The move followed the museum attack carried out by gunmen believed to have trained in Libya.

TUNIS, Tunisia - Authorities bolstered security across the country Friday amid fears of more attacks after a museum massacre claimed by the Islamic State and carried out by gunmen who apparently trained in Libya.

Security forces were deployed at key sites including the main Mediterranean port in the capital, Tunis, and the headquarters of state radio following a threat against the broadcaster. An Interior Ministry spokesman said police were aware of a specific threat against Radio Tunisia but gave no other details. The full-scale security patrols were reminiscent of the dispatch of troops across France after a series of attacks in Paris by Islamist gunmen in January.

As in France, demonstrators in Tunisia were also voicing their resolve to stand up to terrorism in the country that sparked the Arab Spring revolts across the region four years ago.

In Tunis, hundreds gathered, waving Tunisian flags in a show of solidarity against the attacks at the world-renowned Bardo National Museum. Some held aloft signs reading "Je Suis Bardo," French for "I am Bardo," echoing the defiant phrase "Je Suis Charlie" following the Paris attacks that began at the satirical newspaper Charlie Hebdo.

On Thursday, the Islamic State said that two of its fighters had carried out the museum attack that killed 21 foreign tourists - the latest death reported Friday - in a rampage that raised fears of the jihadist group's growing international footprint.

Rafik Chelli, the Interior Ministry's top security official, said Friday the attackers had slipped out of Tunisia in December and received weapons training in neighboring Libya. Chelli, speaking on the el-Hiwar el-Tounsi TV channel, said authorities did not have further details.

But a friend of one of the slain gunmen said the training was in the eastern Libyan city of Derna, which is partly controlled by groups loyal to the Islamic State.

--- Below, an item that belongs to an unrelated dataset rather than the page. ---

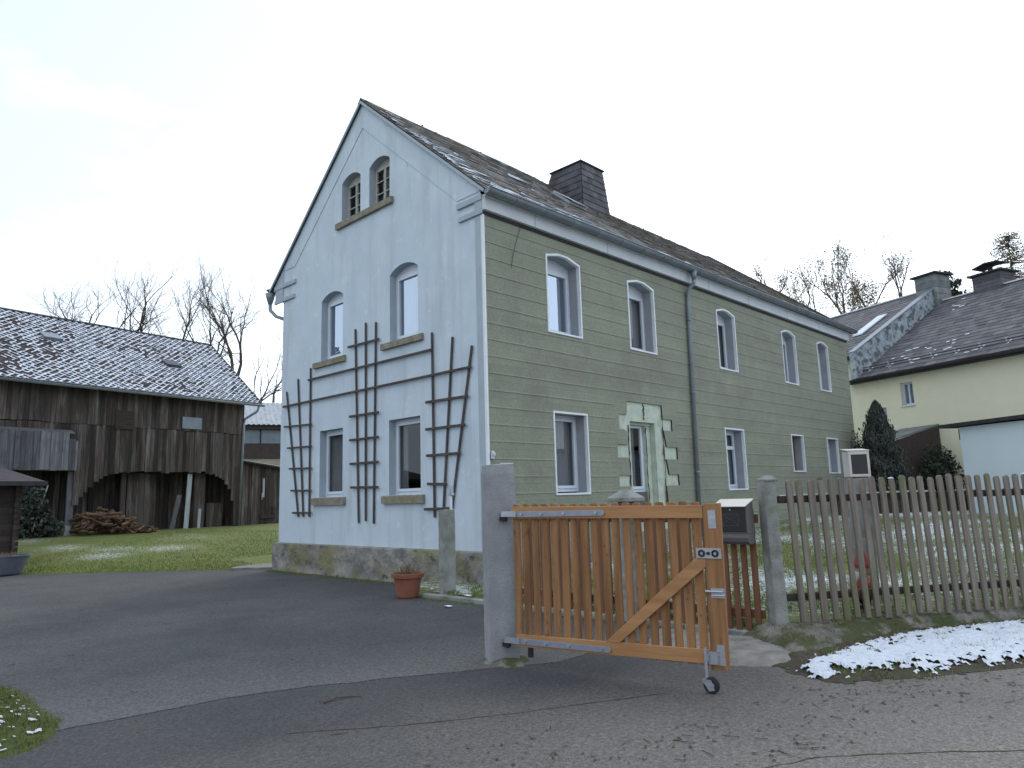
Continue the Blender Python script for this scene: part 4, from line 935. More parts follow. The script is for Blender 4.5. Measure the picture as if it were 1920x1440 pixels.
# garden figure
gz = T(.7, -5.75)
gn = thing('garden_gnome', 'garden gnome statue in red with white beard standing behind the picket fence', 'statue', (.36, -5.84, .10), -140); gn.scale = (1.15, 1.15, .98)
mb = MB(); mb.lathe([(.0, 0), (.13, 0), (.135, .03), (.12, .06), (.0, .065)], (0, 0, 0), 16); build(mb, 'base', 'gnome_base', gn, smooth=True)
mb = MB()
for s in (-1, 1): mb.tube([(s*.045, -.03, .08), (s*.045, .0, .08), (s*.045, 0, .14), (s*.042, 0, .22)], [.035, .04, .036, .045], 10)
build(mb, 'boots', 'black_metal', gn, smooth=True)
mb = MB(); mb.lathe([(.0, .18), (.09, .19), (.115, .26), (.11, .34), (.085, .42), (.05, .46), (0, .47)], (0, 0, 0), 18)
for s in (-1, 1): mb.tube([(s*.085, 0, .42), (s*.13, -.02, .34), (s*.10, -.09, .29)], [.035, .033, .028], 10)
build(mb, 'coat', 'gnome_red', gn, smooth=True)
mb = MB(); mb.lathe([(0, .44), (.05, .45), (.066, .50), (.062, .55), (.04, .59), (0, .6)], (0, 0, 0), 16); mb.lathe([(0, -.014), (.012, -.009), (.014, 0), (.01, .01), (0, .014)], (0, -.066, .515), 8)
build(mb, 'face', 'gnome_skin', gn, smooth=True)
for s in (-1, 1): mb = MB(); mb.lathe([(0, -.03), (.025, -.015), (.027, 0), (.02, .02), (0, .028)], (s*.10, -.10, .285), 8); build(mb, 'hand', 'gnome_skin', gn, smooth=True)
mb = MB(); mb.tube([(0, -.055, .50), (0, -.085, .42), (0, -.105, .34), (0, -.10, .27)], [.05, .06, .045, .008], 12); build(mb, 'beard', 'gnome_white', gn, smooth=True)
mb = MB(); mb.lathe([(.085, .55), (.09, .57), (.075, .60), (.06, .66), (.03, .74), (0, .80)], (0, .01, 0), 16); build(mb, 'hat', 'gnome_red', gn, smooth=True)

# terracotta pot with dried stems
pot = thing('plant_pot', 'terracotta pot of dried stems on the drive in front of the gable', 'pot', (-1.22, .62, .014))
mb = MB(); mb.lathe([(0, 0), (.165, 0), (.175, .02), (.225, .30), (.262, .31), (.268, .37), (.245, .375), (.235, .34), (0, .33)], n=32); build(mb, 'pot', 'terracotta', pot, smooth=False)
mb = MB(); mb.lathe([(.238, .335), (.12, .352), (0, .36)], n=16); build(mb, 'soil', 'soil', pot)
mb = MB()
for i in range(90):
    a = random.uniform(0, 6.28); r = random.uniform(0, .19); x, y = r*math.cos(a), r*math.sin(a); h = random.uniform(.06, .2); dx, dy = random.uniform(-.07, .07)+x*.2, random.uniform(-.07, .07)+y*.2
    mb.tube([(x, y, .34), (x+dx*.4, y+dy*.4, .34+h*.6), (x+dx, y+dy, .34+h)], [.004, .003, .0015], 4)
build(mb, 'dried_stems', 'dry_stem', pot)
# white standpipe behind the small post
sp = thing('standpipe', 'thin white pipe with a capped head rising behind the weathered concrete post', 'pipe', (-.55, .30, 0))
mb = MB(); mb.tube([(0, 0, 0), (0, 0, 1.62)], .018, 8); build(mb, 'pipe', 'white_metal', sp); mb = MB(); mb.box((-.03, -.05, 1.60), (.03, .05, 1.64)); mb.tube([(0, 0, 1.64), (0, 0, 1.76)], .04, 10); mb.tube([(0, 0, 1.76), (0, 0, 1.82)], [.035, .008], 10); build(mb, 'head', 'render_band', sp, bevel=.006)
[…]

In an audio recording distributed online, the Islamic State said the gunmen, both Tunisians, struck "citizens of the Crusader countries," according to a translation by the SITE Intelligence Group. The statement marked the first time the Islamic State has claimed an operation in the North African nation.

In Washington, White House spokesman Josh Earnest said Friday there was no clear evidence yet linking the Islamic State to the Tunis attacks.The two militants - who were killed in a shootout at the museum Wednesday - appear to have been radicalized in their home towns in a province bordering Algeria and apparently traveled to Libya for training, according to local media reports and an interview with a friend of one of the militants' families. Their brazen assault has highlighted the danger that the violent jihadist movement poses to this nation, which gave birth to the Arab Spring and is struggling to maintain its democracy.

"I want the Tunisian people to understand that we are in a merciless war against terrorism and that these savage minorities do not frighten us," Tunisian President Beji Caid Essebsi said Thursday.

Tunisian authorities said nine people were arrested in the attack, which killed tourists from countries including Italy, Spain, Britain, Belgium, France, Colombia, and Japan.

Two cruise ships whose passengers were among those killed, reached Spain Friday.

Giovana Gonzalez of Miami had just left a restroom at the end of a museum tour when the attackers "started shooting everybody," the Associated Press reported. "Everyone ran in different directions," she told reporters after disembarking from her cruise ship in Barcelona. She and her husband were on a cruise to celebrate their 25th anniversary.

In Palma, Spanish cruise ship passenger Catalina Llinas told reporters she and her husband visited the Roman ruins of Carthage instead of joining the trip to the museum. "It could have been us," she said.